** start **
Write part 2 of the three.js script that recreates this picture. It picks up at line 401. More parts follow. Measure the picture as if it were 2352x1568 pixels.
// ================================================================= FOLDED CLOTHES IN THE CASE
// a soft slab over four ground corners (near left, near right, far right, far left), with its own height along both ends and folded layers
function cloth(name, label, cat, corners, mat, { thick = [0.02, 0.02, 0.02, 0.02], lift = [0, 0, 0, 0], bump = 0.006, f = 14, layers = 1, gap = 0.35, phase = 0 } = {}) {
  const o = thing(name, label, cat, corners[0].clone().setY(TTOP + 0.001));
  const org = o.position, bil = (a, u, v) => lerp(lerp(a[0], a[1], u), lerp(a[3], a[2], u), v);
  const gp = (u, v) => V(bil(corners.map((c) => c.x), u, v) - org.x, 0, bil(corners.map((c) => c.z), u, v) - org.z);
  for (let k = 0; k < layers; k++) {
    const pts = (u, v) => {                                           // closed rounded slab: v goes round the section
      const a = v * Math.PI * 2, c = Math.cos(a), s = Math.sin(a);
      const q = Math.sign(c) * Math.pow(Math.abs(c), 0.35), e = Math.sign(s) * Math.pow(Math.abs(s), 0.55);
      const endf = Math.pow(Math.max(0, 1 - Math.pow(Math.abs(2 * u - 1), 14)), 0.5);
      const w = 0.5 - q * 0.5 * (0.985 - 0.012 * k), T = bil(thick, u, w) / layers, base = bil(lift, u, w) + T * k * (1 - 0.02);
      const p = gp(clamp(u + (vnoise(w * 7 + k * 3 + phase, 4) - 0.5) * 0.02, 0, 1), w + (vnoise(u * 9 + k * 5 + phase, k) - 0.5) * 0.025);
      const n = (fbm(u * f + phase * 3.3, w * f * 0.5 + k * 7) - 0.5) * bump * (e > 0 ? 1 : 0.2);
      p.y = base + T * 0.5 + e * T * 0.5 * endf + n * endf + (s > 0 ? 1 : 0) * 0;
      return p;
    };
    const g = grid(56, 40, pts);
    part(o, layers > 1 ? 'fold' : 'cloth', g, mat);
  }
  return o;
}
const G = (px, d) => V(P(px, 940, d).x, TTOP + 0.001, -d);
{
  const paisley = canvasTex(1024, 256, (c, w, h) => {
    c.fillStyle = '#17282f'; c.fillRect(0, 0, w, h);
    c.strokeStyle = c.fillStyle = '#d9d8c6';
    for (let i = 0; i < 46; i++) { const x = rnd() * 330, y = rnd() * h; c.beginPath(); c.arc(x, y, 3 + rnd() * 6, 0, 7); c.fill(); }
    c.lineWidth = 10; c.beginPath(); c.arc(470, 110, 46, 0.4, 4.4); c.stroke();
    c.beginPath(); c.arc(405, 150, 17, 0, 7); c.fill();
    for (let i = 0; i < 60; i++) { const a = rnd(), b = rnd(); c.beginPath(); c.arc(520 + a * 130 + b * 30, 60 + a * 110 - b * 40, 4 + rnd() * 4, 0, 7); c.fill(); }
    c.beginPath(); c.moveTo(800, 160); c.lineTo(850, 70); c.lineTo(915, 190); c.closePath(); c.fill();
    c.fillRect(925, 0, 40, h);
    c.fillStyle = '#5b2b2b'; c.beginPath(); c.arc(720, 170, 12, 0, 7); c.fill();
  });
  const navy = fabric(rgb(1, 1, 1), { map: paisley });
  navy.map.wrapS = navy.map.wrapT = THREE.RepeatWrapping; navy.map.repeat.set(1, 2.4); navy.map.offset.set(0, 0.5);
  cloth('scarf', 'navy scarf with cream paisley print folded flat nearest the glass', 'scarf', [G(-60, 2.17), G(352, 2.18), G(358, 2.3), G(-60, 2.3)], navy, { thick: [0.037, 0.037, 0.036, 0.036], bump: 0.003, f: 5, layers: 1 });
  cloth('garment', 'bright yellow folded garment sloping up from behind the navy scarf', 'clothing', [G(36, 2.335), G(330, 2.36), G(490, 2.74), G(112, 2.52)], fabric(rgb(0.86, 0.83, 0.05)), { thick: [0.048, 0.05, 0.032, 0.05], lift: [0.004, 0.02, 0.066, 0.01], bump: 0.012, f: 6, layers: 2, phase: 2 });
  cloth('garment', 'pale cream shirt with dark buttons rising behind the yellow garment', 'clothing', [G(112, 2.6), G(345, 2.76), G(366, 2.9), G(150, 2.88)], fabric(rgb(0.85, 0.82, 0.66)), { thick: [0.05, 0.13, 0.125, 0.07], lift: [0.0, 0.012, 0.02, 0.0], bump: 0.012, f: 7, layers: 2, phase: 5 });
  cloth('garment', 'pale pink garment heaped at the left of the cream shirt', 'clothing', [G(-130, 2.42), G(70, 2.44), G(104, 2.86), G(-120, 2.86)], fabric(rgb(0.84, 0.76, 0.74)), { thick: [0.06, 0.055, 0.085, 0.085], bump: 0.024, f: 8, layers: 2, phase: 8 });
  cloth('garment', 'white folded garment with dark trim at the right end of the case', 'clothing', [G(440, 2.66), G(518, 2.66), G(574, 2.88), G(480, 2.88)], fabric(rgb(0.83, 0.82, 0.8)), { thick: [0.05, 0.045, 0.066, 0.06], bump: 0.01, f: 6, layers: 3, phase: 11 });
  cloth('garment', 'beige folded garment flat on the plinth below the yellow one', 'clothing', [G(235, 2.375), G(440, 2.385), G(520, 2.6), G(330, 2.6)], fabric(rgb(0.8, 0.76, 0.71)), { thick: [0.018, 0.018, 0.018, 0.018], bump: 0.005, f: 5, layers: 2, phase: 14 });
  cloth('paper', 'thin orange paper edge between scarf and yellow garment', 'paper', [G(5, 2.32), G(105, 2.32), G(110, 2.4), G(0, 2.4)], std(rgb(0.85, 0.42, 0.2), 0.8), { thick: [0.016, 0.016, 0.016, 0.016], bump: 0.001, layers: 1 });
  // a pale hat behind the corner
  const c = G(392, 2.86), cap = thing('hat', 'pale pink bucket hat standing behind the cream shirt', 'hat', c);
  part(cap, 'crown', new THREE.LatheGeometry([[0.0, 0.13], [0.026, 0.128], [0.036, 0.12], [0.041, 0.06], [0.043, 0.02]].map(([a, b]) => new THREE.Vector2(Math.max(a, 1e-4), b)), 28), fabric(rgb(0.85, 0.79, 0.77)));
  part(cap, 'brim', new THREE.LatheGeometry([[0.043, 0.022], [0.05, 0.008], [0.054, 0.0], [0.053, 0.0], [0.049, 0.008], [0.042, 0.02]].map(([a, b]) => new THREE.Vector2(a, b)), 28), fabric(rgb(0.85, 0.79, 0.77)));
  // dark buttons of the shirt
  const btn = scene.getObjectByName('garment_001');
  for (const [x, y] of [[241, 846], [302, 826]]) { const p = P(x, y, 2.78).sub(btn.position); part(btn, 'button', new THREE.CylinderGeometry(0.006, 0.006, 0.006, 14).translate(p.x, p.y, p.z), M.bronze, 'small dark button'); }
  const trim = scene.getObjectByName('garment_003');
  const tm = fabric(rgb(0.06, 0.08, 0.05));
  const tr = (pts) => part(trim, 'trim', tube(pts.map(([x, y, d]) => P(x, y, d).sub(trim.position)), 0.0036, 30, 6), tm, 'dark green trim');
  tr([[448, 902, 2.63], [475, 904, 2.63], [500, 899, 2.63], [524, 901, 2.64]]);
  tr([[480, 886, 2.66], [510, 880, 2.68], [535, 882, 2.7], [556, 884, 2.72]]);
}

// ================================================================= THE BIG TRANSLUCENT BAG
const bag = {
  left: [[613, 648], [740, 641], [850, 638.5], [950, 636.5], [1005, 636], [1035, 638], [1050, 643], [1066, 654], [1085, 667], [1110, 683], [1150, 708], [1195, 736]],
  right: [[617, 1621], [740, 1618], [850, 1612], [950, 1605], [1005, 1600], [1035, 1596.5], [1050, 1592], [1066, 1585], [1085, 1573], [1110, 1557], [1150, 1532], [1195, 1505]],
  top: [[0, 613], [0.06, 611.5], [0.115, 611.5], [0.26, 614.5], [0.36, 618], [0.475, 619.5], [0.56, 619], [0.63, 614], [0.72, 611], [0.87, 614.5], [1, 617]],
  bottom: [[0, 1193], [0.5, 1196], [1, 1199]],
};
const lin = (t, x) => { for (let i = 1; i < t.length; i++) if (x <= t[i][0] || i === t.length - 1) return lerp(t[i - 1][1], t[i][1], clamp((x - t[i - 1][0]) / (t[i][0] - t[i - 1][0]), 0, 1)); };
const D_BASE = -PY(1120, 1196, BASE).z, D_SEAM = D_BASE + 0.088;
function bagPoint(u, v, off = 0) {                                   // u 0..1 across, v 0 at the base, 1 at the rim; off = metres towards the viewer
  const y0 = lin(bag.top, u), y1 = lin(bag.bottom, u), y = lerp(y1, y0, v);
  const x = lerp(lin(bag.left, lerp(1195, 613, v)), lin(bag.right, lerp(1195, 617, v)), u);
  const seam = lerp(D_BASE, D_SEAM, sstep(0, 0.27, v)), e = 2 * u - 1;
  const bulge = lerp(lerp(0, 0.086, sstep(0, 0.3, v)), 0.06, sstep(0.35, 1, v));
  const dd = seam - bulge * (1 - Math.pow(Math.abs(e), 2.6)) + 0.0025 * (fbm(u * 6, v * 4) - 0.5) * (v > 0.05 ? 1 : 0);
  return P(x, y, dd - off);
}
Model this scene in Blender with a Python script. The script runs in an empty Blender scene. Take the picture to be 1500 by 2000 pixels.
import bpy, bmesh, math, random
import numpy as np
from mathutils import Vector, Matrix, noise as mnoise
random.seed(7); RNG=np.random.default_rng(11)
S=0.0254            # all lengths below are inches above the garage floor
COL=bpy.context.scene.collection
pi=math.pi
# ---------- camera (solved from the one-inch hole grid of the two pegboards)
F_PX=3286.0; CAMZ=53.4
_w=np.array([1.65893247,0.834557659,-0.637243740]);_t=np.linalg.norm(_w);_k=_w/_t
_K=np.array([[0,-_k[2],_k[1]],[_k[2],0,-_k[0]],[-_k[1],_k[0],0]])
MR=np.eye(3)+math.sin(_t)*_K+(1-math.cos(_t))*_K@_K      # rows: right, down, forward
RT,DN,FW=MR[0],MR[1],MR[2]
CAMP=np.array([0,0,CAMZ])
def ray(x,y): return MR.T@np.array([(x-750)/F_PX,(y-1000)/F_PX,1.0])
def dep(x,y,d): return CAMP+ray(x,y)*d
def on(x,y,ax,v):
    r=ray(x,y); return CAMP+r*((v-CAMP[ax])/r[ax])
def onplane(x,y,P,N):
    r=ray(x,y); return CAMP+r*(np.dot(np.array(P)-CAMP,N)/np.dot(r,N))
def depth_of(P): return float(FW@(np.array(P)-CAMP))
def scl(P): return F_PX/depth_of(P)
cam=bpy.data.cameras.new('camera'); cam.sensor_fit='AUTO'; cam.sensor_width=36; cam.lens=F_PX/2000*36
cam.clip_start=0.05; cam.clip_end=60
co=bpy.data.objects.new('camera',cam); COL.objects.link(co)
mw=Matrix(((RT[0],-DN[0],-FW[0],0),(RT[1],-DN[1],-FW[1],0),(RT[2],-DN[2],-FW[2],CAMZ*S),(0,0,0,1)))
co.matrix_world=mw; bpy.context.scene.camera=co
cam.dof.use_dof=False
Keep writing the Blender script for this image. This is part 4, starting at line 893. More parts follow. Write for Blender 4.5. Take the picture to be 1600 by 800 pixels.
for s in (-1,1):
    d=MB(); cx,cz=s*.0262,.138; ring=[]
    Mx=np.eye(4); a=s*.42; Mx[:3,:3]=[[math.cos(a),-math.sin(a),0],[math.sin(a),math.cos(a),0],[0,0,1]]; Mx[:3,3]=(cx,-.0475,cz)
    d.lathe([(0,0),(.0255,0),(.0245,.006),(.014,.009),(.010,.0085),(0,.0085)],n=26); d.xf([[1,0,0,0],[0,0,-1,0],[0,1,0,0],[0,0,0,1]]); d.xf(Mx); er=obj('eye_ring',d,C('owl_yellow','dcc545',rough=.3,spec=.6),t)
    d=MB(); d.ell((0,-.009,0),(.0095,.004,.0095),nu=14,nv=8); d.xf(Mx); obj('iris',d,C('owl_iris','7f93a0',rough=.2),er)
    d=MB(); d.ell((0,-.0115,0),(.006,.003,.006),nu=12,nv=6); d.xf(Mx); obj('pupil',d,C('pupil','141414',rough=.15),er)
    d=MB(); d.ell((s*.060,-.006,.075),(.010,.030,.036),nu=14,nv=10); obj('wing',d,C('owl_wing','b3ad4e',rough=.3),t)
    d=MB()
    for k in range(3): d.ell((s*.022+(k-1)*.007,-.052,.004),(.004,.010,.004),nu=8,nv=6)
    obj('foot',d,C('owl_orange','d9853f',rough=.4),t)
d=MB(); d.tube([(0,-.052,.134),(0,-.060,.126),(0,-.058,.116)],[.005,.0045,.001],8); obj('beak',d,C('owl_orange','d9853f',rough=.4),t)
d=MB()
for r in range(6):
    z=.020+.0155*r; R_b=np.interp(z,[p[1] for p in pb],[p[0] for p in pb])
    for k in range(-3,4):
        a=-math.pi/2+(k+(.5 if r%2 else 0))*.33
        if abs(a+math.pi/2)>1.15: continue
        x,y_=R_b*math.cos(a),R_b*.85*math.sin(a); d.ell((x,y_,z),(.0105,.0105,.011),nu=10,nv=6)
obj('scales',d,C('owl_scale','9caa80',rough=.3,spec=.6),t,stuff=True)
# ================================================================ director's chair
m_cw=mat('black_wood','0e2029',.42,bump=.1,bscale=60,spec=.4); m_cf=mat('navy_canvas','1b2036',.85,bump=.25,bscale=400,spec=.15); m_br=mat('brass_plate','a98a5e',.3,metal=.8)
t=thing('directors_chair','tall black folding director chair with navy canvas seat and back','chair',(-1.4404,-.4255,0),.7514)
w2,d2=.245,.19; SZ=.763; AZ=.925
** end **
» What is required
Report each line of the material above where the word "scene" appears.

» Solved exercise
  const btn = scene.getObjectByName('garment_001');
  const trim = scene.getObjectByName('garment_003');
Model this scene in Blender with a Python script. The script runs in an empty Blender scene. Take the picture to be 1500 by 2000 pixels.
COL=bpy.context.scene.collection
co.matrix_world=mw; bpy.context.scene.camera=co